Впрочем, для очень многих людей истовая революционность была просто маской: нам на заводе было и раньше известно, что Сухов, договорившись с истовой комсомолкой Нюрой Щербаковой, работавшей уборщицей в клубе «Красная звезда», от которой только и слышно было про необходимость отрубить голову гидре мировой контрреволюции и свалить кресты с церквей, двигаясь вперед к коммунизму, отгружал по ночам из государственного лабаза довольно большие партии рыбы, килограммов до ста, которые Нюра реализовывала на краснодарском рынке, а денежки делила пополам с Суховым. Если Сухова доили Пироженко, укоряя его в том, что он не начальник, если не может прокормить всю бездельничавшую ораву родственников, то Нюру очень волновала судьба двух малолетних братьев и сестер, как и она оставшихся без родителей, одежда на которых, по мере продвижения к коммунизму, все более ветшала, а новой взять в наступившую прекрасную эпоху было негде и не на что.
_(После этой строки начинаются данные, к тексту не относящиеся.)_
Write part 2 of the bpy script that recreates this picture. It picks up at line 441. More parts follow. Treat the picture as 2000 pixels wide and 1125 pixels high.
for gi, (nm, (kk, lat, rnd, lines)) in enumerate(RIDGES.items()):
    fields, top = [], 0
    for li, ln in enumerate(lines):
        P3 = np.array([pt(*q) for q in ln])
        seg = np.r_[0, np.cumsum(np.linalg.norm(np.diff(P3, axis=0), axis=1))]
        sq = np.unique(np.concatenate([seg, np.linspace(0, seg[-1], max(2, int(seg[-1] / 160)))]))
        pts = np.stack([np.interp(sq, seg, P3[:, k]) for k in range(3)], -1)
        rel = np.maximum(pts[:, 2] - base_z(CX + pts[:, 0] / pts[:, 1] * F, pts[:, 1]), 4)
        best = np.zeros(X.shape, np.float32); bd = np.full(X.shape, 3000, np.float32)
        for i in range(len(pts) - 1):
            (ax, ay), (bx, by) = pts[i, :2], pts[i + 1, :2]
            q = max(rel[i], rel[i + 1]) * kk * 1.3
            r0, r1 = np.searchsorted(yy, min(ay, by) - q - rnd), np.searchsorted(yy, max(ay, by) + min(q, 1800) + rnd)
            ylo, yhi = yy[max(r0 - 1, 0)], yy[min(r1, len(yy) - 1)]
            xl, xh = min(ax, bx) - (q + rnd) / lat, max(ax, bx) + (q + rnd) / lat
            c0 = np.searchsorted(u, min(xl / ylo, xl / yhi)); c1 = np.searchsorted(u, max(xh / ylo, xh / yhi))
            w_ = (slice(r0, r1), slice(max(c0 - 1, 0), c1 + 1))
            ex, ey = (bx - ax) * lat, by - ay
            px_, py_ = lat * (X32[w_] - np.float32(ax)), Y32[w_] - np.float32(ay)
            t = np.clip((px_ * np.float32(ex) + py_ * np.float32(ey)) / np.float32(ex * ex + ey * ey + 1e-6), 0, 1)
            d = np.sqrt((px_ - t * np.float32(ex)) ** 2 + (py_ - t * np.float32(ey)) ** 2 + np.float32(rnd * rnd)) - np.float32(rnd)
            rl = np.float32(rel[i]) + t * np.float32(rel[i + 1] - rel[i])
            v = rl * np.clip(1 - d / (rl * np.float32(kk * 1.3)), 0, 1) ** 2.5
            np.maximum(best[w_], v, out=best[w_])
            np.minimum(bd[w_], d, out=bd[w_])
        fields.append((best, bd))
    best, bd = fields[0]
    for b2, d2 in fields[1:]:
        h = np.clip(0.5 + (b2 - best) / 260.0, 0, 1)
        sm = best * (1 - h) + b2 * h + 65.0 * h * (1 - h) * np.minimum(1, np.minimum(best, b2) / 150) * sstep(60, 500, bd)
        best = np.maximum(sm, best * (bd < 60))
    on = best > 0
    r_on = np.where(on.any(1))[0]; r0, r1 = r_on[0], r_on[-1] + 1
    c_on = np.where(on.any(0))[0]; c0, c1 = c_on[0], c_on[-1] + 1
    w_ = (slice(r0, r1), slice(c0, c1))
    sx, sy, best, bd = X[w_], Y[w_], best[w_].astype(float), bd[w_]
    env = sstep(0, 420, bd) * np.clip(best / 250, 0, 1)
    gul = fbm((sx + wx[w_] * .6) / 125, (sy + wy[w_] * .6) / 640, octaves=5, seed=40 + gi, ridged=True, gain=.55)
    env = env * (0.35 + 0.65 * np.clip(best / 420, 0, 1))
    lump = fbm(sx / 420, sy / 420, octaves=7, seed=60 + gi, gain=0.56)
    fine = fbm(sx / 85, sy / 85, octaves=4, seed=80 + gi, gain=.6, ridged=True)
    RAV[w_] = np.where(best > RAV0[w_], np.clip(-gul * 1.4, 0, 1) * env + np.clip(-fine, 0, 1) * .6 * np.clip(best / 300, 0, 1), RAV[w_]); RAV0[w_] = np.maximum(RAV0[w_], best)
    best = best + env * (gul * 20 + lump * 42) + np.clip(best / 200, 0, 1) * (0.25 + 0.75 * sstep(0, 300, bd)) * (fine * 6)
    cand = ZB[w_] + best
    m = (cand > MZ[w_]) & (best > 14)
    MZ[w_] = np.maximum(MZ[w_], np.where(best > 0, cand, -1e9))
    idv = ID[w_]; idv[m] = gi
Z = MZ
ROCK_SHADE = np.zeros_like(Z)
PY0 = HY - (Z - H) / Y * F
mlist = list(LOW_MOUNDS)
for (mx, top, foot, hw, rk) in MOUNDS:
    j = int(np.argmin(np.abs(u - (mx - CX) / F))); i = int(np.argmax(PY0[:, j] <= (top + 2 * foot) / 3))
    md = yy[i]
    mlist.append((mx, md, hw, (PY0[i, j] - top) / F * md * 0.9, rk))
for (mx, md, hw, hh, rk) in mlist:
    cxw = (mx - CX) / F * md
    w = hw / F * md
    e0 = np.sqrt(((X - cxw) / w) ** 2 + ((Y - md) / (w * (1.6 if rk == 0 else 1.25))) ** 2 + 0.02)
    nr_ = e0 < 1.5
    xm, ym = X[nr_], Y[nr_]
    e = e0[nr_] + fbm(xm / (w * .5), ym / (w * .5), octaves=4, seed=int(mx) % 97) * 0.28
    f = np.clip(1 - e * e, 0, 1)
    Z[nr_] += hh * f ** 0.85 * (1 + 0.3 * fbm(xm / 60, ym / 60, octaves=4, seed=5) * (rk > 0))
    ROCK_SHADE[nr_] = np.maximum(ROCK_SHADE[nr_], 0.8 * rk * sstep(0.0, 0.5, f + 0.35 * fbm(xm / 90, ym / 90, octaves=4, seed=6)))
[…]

Попадавшегося на мелких кражах Сухова партийное бюро рыбзавода аккуратно заслушивало, вынося ему выговоры. Коммунисты уже тогда гораздо мягче относились к кражам, совершаемым людьми с партийные билетами. Нужно было держаться в куче. Как ни парадоксально, но доблестного коммуниста-несуна Сухова расстреляли в том же 1937 году, что и настоящего партийца, очень стыдившего его за кражи, директора завода Яна Яковлевича Спресли. Почему? Думаю, одного могли расстрелять как латышского шпиона, а другого как румынского. Одного как шибко умного, а другого — как круглого дурака. Под топор шло все, выходящее из усредненной, покладистой нормы, легко управляемой сверху. На десятилетия наступало царство посредственностей, неотступно следующее за внедряемой моделью социализма и о торжестве которого над сильной творческой личностью предупреждал еще старик Прудон. И когда Лева Троцкий называл Есю Сталина «Самой гениальной посредственностью в нашей партии», то что-то в этом было. И так с самого верха пирамиды: посредственность руководила посредственностью, постепенно опускаясь до дебила Кравченко или вора Сухова. Все умное и яркое целенаправленно изживалось. А Нюра Щербакова лет через двадцать стала одной из самых усердных богомолок в Ахтарях.